- To do
Copy out the listing that follows, exact in every word, and skip the images.

- Data lines
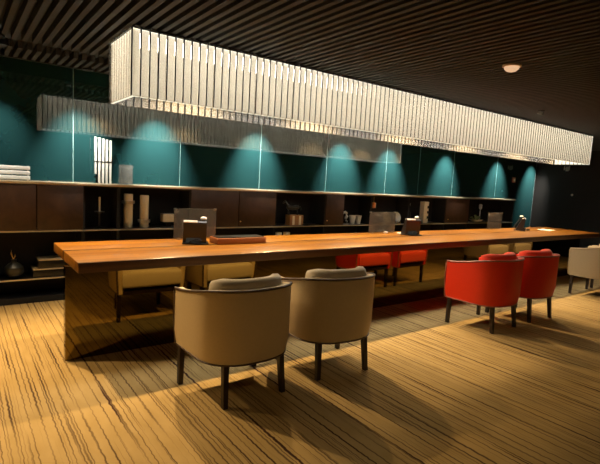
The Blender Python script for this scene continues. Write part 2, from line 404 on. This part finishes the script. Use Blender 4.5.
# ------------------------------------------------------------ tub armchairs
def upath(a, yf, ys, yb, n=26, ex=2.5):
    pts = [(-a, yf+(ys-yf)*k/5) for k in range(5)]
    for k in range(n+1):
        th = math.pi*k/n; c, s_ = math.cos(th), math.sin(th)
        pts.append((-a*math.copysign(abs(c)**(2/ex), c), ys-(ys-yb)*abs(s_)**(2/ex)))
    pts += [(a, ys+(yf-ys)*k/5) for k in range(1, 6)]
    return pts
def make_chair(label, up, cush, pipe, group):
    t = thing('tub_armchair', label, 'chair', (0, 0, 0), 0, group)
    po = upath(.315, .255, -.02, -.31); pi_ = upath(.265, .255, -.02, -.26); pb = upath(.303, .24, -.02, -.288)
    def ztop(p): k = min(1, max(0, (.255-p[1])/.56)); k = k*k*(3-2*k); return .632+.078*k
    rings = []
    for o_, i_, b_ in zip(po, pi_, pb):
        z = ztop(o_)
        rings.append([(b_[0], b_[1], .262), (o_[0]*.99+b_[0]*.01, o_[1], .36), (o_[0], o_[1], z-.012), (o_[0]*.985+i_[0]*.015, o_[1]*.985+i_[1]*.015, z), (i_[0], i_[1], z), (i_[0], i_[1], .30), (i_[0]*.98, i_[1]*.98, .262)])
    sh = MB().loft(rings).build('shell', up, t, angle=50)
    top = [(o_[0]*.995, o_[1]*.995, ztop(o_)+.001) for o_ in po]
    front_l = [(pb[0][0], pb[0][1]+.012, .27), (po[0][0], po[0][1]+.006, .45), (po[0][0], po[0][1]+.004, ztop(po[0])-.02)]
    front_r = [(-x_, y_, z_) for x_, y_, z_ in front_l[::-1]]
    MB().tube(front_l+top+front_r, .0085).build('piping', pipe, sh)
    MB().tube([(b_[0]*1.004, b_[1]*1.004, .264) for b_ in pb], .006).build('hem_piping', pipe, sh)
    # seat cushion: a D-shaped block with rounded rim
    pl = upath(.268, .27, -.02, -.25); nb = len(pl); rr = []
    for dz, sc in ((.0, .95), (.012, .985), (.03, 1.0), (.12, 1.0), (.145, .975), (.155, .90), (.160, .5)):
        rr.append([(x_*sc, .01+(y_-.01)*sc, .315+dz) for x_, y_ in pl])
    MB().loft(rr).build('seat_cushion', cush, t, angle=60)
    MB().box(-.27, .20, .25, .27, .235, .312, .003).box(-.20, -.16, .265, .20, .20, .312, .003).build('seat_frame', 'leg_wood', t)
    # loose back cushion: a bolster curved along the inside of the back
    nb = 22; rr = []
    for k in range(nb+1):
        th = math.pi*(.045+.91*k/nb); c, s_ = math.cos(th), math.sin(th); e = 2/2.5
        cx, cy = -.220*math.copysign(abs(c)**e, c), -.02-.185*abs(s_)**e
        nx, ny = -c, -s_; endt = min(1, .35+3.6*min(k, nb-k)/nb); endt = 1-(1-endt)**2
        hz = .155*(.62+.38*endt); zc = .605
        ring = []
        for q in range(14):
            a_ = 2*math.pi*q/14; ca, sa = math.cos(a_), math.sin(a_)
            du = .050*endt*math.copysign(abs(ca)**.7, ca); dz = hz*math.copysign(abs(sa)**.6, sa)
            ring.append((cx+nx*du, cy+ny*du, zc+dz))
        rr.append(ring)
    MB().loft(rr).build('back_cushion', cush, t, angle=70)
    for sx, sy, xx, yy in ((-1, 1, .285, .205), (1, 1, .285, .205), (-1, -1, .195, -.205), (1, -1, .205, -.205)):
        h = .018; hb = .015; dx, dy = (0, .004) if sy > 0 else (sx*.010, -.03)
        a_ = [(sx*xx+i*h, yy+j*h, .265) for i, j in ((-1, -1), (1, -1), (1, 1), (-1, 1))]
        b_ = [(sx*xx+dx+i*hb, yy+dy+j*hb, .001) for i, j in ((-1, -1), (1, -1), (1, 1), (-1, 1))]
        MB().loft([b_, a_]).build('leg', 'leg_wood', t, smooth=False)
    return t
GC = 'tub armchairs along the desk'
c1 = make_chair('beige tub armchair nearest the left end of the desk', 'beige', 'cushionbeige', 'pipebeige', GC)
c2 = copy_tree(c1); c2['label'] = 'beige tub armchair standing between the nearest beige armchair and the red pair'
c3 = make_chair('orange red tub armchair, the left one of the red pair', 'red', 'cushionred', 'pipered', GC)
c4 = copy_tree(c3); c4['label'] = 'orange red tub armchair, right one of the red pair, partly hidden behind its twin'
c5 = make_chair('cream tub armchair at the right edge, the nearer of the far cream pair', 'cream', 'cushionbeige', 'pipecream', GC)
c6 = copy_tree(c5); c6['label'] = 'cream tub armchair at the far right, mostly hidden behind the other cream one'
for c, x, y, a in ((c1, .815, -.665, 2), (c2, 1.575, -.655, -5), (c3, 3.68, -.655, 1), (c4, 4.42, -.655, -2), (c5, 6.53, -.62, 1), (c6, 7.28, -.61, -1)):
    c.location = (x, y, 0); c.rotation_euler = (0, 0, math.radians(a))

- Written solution
The Blender Python script for this scene continues. Write part 2, from line 404 on. This part finishes the script. Use Blender 4.5.
# ------------------------------------------------------------ tub armchairs
def upath(a, yf, ys, yb, n=26, ex=2.5):
    pts = [(-a, yf+(ys-yf)*k/5) for k in range(5)]
    for k in range(n+1):
        th = math.pi*k/n; c, s_ = math.cos(th), math.sin(th)
        pts.append((-a*math.copysign(abs(c)**(2/ex), c), ys-(ys-yb)*abs(s_)**(2/ex)))
    pts += [(a, ys+(yf-ys)*k/5) for k in range(1, 6)]
    return pts
def make_chair(label, up, cush, pipe, group):
    t = thing('tub_armchair', label, 'chair', (0, 0, 0), 0, group)
    po = upath(.315, .255, -.02, -.31); pi_ = upath(.265, .255, -.02, -.26); pb = upath(.303, .24, -.02, -.288)
    def ztop(p): k = min(1, max(0, (.255-p[1])/.56)); k = k*k*(3-2*k); return .632+.078*k
    rings = []
    for o_, i_, b_ in zip(po, pi_, pb):
        z = ztop(o_)
        rings.append([(b_[0], b_[1], .262), (o_[0]*.99+b_[0]*.01, o_[1], .36), (o_[0], o_[1], z-.012), (o_[0]*.985+i_[0]*.015, o_[1]*.985+i_[1]*.015, z), (i_[0], i_[1], z), (i_[0], i_[1], .30), (i_[0]*.98, i_[1]*.98, .262)])
    sh = MB().loft(rings).build('shell', up, t, angle=50)
    top = [(o_[0]*.995, o_[1]*.995, ztop(o_)+.001) for o_ in po]
    front_l = [(pb[0][0], pb[0][1]+.012, .27), (po[0][0], po[0][1]+.006, .45), (po[0][0], po[0][1]+.004, ztop(po[0])-.02)]
    front_r = [(-x_, y_, z_) for x_, y_, z_ in front_l[::-1]]
    MB().tube(front_l+top+front_r, .0085).build('piping', pipe, sh)
    MB().tube([(b_[0]*1.004, b_[1]*1.004, .264) for b_ in pb], .006).build('hem_piping', pipe, sh)
    # seat cushion: a D-shaped block with rounded rim
    pl = upath(.268, .27, -.02, -.25); nb = len(pl); rr = []
    for dz, sc in ((.0, .95), (.012, .985), (.03, 1.0), (.12, 1.0), (.145, .975), (.155, .90), (.160, .5)):
        rr.append([(x_*sc, .01+(y_-.01)*sc, .315+dz) for x_, y_ in pl])
    MB().loft(rr).build('seat_cushion', cush, t, angle=60)
    MB().box(-.27, .20, .25, .27, .235, .312, .003).box(-.20, -.16, .265, .20, .20, .312, .003).build('seat_frame', 'leg_wood', t)
    # loose back cushion: a bolster curved along the inside of the back
    nb = 22; rr = []
    for k in range(nb+1):
        th = math.pi*(.045+.91*k/nb); c, s_ = math.cos(th), math.sin(th); e = 2/2.5
        cx, cy = -.220*math.copysign(abs(c)**e, c), -.02-.185*abs(s_)**e
        nx, ny = -c, -s_; endt = min(1, .35+3.6*min(k, nb-k)/nb); endt = 1-(1-endt)**2
        hz = .155*(.62+.38*endt); zc = .605
        ring = []
        for q in range(14):
            a_ = 2*math.pi*q/14; ca, sa = math.cos(a_), math.sin(a_)
            du = .050*endt*math.copysign(abs(ca)**.7, ca); dz = hz*math.copysign(abs(sa)**.6, sa)
            ring.append((cx+nx*du, cy+ny*du, zc+dz))
        rr.append(ring)
    MB().loft(rr).build('back_cushion', cush, t, angle=70)
    for sx, sy, xx, yy in ((-1, 1, .285, .205), (1, 1, .285, .205), (-1, -1, .195, -.205), (1, -1, .205, -.205)):
        h = .018; hb = .015; dx, dy = (0, .004) if sy > 0 else (sx*.010, -.03)
        a_ = [(sx*xx+i*h, yy+j*h, .265) for i, j in ((-1, -1), (1, -1), (1, 1), (-1, 1))]
        b_ = [(sx*xx+dx+i*hb, yy+dy+j*hb, .001) for i, j in ((-1, -1), (1, -1), (1, 1), (-1, 1))]
        MB().loft([b_, a_]).build('leg', 'leg_wood', t, smooth=False)
    return t
GC = 'tub armchairs along the desk'
c1 = make_chair('beige tub armchair nearest the left end of the desk', 'beige', 'cushionbeige', 'pipebeige', GC)
c2 = copy_tree(c1); c2['label'] = 'beige tub armchair standing between the nearest beige armchair and the red pair'
c3 = make_chair('orange red tub armchair, the left one of the red pair', 'red', 'cushionred', 'pipered', GC)
c4 = copy_tree(c3); c4['label'] = 'orange red tub armchair, right one of the red pair, partly hidden behind its twin'
c5 = make_chair('cream tub armchair at the right edge, the nearer of the far cream pair', 'cream', 'cushionbeige', 'pipecream', GC)
c6 = copy_tree(c5); c6['label'] = 'cream tub armchair at the far right, mostly hidden behind the other cream one'
for c, x, y, a in ((c1, .815, -.665, 2), (c2, 1.575, -.655, -5), (c3, 3.68, -.655, 1), (c4, 4.42, -.655, -2), (c5, 6.53, -.62, 1), (c6, 7.28, -.61, -1)):
    c.location = (x, y, 0); c.rotation_euler = (0, 0, math.radians(a))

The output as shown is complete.